Herman Cain is thinking of running for president. I learned this from an article by Dan Balz, The Post's chief political correspondent, so I know it's true. Cain is a Republican. He is the former chairman of Godfather's Pizza and calls himself "The Hermanator." If elected, he would be America's second African American president, the second in a row, actually, and the first of any race to be named Herman. You can, as I have done, look it up.

I now know slightly more about Cain than I do of John Thune, Mike Pence and Jon Huntsman. They are also mentioned as possible GOP presidential candidates. They join a field of better-knowns, which includes the inevitable Sarah Palin, the persistent Newt Gingrich, the ideologically flexible Mitt Romney, the religiously besotted Tim Pawlenty, the improbable Haley Barbour, the familiar Mike Huckabee, the diligently competent Mitch Daniels and the ferociously conservative Rick Santorum, who could not even hold on to his Senate seat. As this list makes clear, the Democrats will occupy the White House forever.

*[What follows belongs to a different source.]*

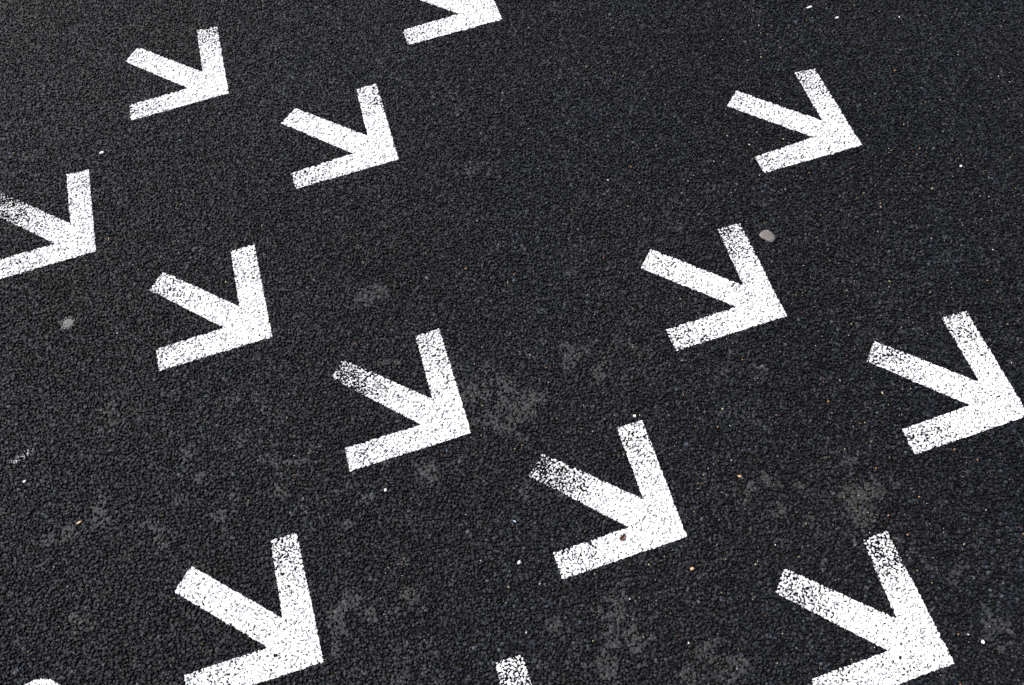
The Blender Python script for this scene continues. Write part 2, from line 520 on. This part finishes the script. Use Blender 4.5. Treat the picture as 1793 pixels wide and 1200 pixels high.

Not on this list are Rick Perry, the governor of the once-solvent state of Texas, and Jeb Bush, the former governor of Florida and the brother of one president and the son of another. They both say they are not running, which is half a pity (Bush has some interesting ideas on education) and would mean that no one in the GOP field comes from a mega-state - New York, California, Florida or Texas. For the GOP, this is a disaster. Since 1968, every Republican president with the exception of the accidental Gerald Ford has come from California or Texas.

More important, there's not a name on the list that screams president!  

[snipped]

I upbraid myself for not knowing of "The Hermanator" and his possible presidential candidacy. But when I look over the GOP field, I see the wisdom in his candidacy. He must think, and not entirely without reason, that he's as good as any of the others. The pity is, he is.